The 2003 class of 187 Fellows and 29 Foreign Honorary Members includes four college presidents, three Nobel Prize winners, and four Pulitzer Prize winners. There are 82 members at UCLA, including this year's inductees.

Kleinrock received his Ph.D. from MIT in 1963 and has served as a professor of computer science at the UCLA since then. He was president and co-founder of Linkabit, and is founder and chairman of Nomadix, Inc., a high-tech firm located in Southern California. He is also founder and chairman of TTI/Vanguard, an advanced technology forum organization based in Santa Monica, California.

Kleinrock is a member of the National Academy of Engineering, an IEEE fellow, an ACM fellow and a founding member of the Computer Science and Telecommunications Board of the National Research Council. He is the recipient of the CCNY Townsend Harris Medal, the CCNY Electrical Engineering Award, the Marconi Award, the L.M. Ericsson Prize, the NAE Charles Stark Draper Prize, the Okawa Prize, the IEEE Internet Millennium Award, the UCLA Outstanding Teacher Award, the Lanchester Prize, the ACM SIGCOMM Award, the Sigma Xi Monie Ferst Award, the INFORMS President's Award and the IEEE Harry Goode Award.
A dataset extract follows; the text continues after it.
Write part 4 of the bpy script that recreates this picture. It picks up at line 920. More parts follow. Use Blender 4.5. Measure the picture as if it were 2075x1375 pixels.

Kleinrock's election to the Academy comes a week after UCLA electrical engineering professor Eli Yablonovich became the first professor from the UCLA Henry Samueli School of Engineering and Applied Science to be elected to the National Academy of Sciences.

The American Academy of Arts and Sciences was founded in 1780 by John Adams, James Bowdoin, John Hancock, and other scholar-patriots "to cultivate every art and science which may tend to advance the interest, honor, dignity, and happiness of a free, independent, and virtuous people," according to an announcement made by the Academy May 5. The current membership includes more than 150 Nobel laureates and 50 Pulitzer Prize winners.